The Policy Paradox: Why Governments Choose the More Painful Path
Key Insight 5
Narrator: If the evidence is so clear that spending-based austerity is less economically damaging than tax-based austerity, why do so many governments choose the latter? The book offers several explanations for this paradox.
First, distributional politics play a huge role. Cuts to government spending, especially to public sector wages or welfare programs, are often met with fierce opposition from organized and vocal interest groups. Tax increases, on the other hand, are often sold to the public with the tacit assumption that "the rich will pay," even if the burden ultimately falls more broadly. This makes tax hikes the path of least immediate political resistance.

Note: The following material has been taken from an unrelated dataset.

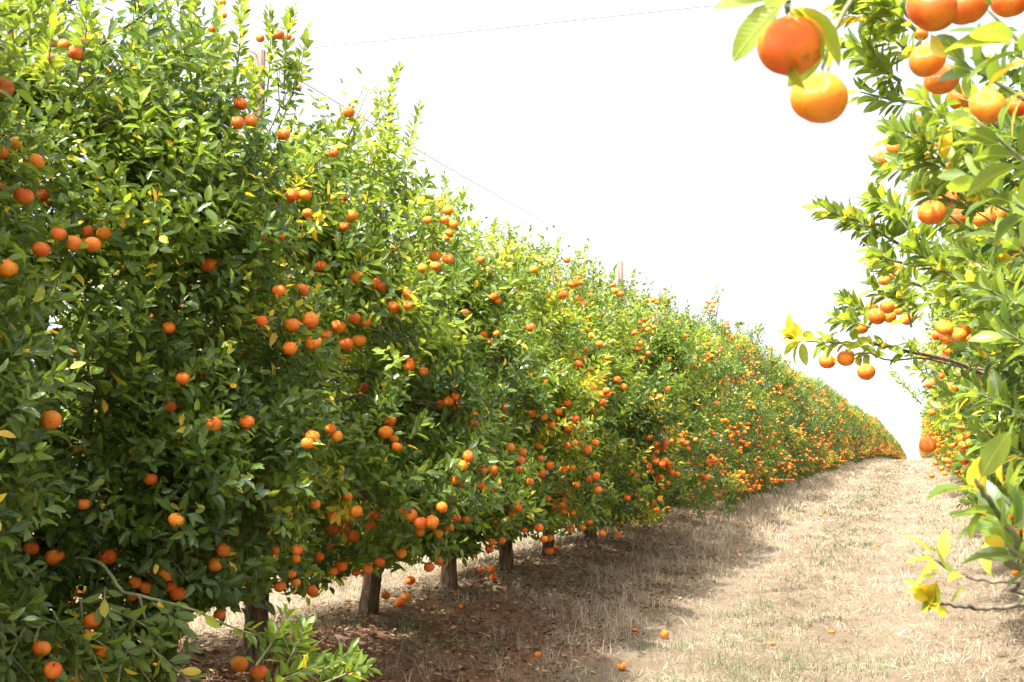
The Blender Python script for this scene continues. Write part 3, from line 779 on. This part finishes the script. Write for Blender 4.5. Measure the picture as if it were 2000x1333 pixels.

Second, the authors point to inefficiencies in the welfare state. In many countries, particularly in Southern Europe, welfare programs are poorly targeted, with a significant portion of benefits flowing to the middle class rather than the truly needy. In such cases, it is entirely possible to reform the system and reduce spending without harming the most vulnerable. However, undertaking such complex reforms is politically difficult, making a broad-based tax hike seem like an easier, albeit more damaging, option.
Conclusion
Narrator: The single most important takeaway from Austerity: When It Works and When It Doesn't is that the debate over austerity has been asking the wrong question. The critical issue is not whether to cut deficits, but how. The authors build an overwhelming case that fiscal adjustments based on cutting wasteful government spending are far superior to those based on raising taxes. They are less likely to cause deep recessions and more likely to foster the confidence needed for a sustainable recovery.
The book leaves us with a challenging question that transcends economics and enters the realm of political courage. In a world where future generations cannot vote and organized interest groups dominate public discourse, can leaders make the politically difficult but economically sound choice to reform and reduce spending? Or will they continue to reach for the deceptively simple tool of tax hikes, knowingly steering their economies down a more painful and damaging path? The answer determines not just the fate of budgets, but the prosperity of nations.